Power outages must be memorable events with the sudden onset of suffocating heavy-velvet silence.
...except for battery-operated devices... so much for power outages.
LOL. The holidays get earlier and earlier every year don't they?
How common is the humble Ipod?
Interesting. It was similar in Mexico; each store blasting it's own music, plus the gas and water trucks broadcasting "gas, gas, gas" or "aqua, agua, agua". The gas truck was SOOO loud. But I love going to different stores for things instead of one big costco/winco/fred meyers, you know. When we were kids, we lived in Ontario, Canada. There my dad used to take us to an open-air market, where you could get fresh bread and chickens (killed on the spot for you :-). America lacks some neat stuff, don't you think, although more and more places are going back to open-air markets (like Portland's farmer's markets). Jen
The anonymous post is mine, by the way.
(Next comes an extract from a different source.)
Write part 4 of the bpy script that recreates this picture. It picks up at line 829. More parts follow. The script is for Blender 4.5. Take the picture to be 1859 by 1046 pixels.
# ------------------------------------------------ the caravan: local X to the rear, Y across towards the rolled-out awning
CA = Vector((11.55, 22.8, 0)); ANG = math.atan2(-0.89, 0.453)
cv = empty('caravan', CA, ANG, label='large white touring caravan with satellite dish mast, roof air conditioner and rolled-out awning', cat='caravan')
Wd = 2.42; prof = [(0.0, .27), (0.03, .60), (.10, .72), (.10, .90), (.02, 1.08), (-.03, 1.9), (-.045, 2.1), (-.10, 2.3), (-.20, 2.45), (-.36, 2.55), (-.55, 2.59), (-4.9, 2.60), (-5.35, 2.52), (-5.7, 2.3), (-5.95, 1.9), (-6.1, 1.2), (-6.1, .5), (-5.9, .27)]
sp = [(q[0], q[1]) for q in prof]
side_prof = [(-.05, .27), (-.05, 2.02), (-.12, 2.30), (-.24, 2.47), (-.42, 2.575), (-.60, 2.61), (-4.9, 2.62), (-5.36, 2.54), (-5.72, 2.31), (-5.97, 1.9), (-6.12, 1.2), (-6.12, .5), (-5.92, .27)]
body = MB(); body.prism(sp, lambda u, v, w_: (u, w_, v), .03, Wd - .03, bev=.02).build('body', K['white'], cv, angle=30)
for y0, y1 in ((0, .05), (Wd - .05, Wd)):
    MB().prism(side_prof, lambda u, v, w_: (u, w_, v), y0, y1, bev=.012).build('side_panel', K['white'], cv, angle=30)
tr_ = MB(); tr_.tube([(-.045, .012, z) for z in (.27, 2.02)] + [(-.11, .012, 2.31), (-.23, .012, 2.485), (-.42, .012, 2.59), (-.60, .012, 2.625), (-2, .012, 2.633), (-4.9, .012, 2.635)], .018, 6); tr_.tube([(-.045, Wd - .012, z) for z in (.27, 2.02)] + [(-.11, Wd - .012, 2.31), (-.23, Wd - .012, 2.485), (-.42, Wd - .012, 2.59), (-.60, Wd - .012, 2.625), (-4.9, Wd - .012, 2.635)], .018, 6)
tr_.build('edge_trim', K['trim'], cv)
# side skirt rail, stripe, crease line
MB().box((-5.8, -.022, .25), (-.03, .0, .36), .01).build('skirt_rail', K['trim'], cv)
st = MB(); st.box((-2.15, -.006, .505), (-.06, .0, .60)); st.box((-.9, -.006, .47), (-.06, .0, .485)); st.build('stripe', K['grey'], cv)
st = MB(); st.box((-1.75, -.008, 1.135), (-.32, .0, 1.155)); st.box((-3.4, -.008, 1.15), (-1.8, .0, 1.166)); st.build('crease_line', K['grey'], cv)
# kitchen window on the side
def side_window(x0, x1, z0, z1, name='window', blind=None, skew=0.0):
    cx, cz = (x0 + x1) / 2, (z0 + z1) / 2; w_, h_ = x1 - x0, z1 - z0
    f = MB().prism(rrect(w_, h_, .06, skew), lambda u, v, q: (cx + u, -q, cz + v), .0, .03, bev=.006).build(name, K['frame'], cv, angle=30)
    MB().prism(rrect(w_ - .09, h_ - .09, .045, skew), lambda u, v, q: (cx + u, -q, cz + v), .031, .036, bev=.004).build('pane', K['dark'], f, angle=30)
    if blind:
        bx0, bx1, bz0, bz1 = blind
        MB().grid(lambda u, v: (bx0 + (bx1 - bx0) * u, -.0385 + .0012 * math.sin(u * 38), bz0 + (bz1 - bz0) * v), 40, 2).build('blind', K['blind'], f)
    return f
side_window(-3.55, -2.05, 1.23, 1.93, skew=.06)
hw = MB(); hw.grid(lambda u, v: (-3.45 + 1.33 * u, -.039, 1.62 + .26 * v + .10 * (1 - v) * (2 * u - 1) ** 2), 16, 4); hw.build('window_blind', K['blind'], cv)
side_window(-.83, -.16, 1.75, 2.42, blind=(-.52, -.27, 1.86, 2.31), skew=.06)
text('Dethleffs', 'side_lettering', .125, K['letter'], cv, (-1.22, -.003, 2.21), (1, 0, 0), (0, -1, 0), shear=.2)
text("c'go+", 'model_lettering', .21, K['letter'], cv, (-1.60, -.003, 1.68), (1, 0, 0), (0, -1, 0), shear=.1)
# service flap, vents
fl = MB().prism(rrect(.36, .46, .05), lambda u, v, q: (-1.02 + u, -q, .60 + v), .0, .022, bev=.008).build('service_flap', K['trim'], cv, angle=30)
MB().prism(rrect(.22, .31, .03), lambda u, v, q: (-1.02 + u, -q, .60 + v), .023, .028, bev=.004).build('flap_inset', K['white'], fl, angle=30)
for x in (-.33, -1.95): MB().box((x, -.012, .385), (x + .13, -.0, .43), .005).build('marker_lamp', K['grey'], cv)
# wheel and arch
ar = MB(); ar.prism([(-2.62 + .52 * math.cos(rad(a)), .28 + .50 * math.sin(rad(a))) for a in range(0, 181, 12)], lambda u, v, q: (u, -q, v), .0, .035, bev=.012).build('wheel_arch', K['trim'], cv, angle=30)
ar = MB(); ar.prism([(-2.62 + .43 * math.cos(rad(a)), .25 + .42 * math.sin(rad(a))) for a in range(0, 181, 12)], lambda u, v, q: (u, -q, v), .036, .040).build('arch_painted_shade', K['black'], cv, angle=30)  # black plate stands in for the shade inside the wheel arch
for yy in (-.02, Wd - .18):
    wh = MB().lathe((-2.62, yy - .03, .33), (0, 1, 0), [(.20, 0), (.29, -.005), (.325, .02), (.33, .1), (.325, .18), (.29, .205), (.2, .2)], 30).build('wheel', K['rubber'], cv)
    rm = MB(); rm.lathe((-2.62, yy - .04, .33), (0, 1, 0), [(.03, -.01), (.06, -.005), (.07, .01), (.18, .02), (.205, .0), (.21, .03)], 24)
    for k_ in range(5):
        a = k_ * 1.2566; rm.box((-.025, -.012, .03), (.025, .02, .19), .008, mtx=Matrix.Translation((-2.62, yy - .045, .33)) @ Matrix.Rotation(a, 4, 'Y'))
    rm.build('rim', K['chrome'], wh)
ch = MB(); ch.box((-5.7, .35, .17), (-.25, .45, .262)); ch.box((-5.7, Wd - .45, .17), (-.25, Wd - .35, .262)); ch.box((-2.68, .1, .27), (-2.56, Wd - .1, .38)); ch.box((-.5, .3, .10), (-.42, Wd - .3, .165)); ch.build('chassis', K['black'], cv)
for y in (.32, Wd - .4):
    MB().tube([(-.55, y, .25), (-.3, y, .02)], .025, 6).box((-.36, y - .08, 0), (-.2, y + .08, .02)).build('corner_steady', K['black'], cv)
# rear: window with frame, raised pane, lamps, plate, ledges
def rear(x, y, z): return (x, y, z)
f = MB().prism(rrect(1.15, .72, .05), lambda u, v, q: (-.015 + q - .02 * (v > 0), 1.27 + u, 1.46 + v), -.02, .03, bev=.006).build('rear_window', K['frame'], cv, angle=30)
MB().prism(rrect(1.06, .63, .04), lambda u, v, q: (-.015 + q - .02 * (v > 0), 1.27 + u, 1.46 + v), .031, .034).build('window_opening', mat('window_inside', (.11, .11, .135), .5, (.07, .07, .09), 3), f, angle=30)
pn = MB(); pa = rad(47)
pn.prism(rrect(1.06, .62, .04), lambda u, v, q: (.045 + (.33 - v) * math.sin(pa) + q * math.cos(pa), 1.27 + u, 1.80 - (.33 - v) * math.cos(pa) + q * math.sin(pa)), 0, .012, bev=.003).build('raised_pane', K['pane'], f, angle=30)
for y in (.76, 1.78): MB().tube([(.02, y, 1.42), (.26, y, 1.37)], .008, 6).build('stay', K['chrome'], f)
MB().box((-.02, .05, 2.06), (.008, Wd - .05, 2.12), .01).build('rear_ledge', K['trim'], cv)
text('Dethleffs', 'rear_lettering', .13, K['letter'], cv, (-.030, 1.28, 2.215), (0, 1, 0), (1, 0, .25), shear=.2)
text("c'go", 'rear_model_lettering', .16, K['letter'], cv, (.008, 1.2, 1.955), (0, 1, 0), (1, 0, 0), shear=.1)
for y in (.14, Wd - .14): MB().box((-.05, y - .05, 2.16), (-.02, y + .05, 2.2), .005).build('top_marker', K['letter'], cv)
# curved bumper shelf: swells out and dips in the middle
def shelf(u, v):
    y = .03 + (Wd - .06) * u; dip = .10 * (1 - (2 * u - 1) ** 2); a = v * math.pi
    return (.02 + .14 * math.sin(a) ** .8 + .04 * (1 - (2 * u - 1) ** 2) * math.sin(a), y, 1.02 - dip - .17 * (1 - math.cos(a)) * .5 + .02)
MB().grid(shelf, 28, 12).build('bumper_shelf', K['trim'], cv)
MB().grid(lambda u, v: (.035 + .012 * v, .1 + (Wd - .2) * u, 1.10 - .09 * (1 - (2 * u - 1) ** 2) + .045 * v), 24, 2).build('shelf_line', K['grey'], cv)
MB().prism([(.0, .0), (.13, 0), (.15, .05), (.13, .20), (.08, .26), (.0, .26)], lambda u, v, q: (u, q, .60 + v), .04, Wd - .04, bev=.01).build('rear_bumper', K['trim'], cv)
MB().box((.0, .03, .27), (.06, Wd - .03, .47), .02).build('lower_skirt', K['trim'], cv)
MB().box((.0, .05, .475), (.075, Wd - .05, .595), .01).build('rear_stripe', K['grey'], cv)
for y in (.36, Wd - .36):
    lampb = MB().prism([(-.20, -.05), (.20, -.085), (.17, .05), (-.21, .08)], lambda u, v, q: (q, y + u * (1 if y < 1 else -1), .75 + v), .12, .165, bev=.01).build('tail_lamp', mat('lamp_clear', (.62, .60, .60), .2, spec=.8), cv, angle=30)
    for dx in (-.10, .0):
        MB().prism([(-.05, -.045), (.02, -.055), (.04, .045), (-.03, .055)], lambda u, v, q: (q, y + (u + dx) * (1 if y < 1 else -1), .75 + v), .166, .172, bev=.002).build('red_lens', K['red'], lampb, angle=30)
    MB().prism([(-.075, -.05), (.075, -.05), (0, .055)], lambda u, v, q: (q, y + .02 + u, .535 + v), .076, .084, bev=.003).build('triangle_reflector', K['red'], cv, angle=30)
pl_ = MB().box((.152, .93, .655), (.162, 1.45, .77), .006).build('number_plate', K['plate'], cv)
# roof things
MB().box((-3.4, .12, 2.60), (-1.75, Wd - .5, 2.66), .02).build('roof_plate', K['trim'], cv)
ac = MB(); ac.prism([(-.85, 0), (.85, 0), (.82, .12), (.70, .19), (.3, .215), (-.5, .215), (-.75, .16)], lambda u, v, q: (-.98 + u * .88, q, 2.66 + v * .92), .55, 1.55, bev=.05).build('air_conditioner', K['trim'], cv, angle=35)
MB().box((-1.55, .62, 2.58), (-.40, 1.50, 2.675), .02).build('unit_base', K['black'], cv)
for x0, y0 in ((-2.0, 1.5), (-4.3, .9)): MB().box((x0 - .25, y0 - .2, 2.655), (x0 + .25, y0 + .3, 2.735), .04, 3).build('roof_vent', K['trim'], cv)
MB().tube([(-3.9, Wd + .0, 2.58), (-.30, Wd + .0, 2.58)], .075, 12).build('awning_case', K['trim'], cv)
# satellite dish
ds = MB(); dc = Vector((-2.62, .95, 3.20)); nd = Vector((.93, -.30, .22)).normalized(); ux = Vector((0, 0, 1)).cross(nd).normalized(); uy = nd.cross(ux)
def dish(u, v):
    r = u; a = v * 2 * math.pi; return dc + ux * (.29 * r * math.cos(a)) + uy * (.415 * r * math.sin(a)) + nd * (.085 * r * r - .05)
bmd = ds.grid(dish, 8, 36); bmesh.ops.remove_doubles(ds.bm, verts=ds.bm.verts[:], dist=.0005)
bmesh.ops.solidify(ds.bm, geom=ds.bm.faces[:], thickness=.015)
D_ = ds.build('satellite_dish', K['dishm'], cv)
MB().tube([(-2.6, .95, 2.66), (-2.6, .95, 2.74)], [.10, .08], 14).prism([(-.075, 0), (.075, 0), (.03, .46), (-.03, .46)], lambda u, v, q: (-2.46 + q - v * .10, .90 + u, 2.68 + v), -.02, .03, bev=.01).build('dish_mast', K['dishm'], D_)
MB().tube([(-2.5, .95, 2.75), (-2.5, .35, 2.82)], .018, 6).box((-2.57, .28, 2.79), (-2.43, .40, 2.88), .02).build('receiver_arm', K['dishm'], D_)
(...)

I clipped anonymous by accident. Love the picture of you in front of the glass window, by the way. Jennifer
@Jen: Hey, thanks! I love that picture, too. It captures my feeling of "am I really here or not?" among a host of other feelings; "when you look at me, who do you really see?" "How does this culture reflect me?
How do I reflect this culture?" etc.
and yes, open air markets are intrinsically neat-o. It's like the things we are buying are part of the live, real world, not packaged on TV.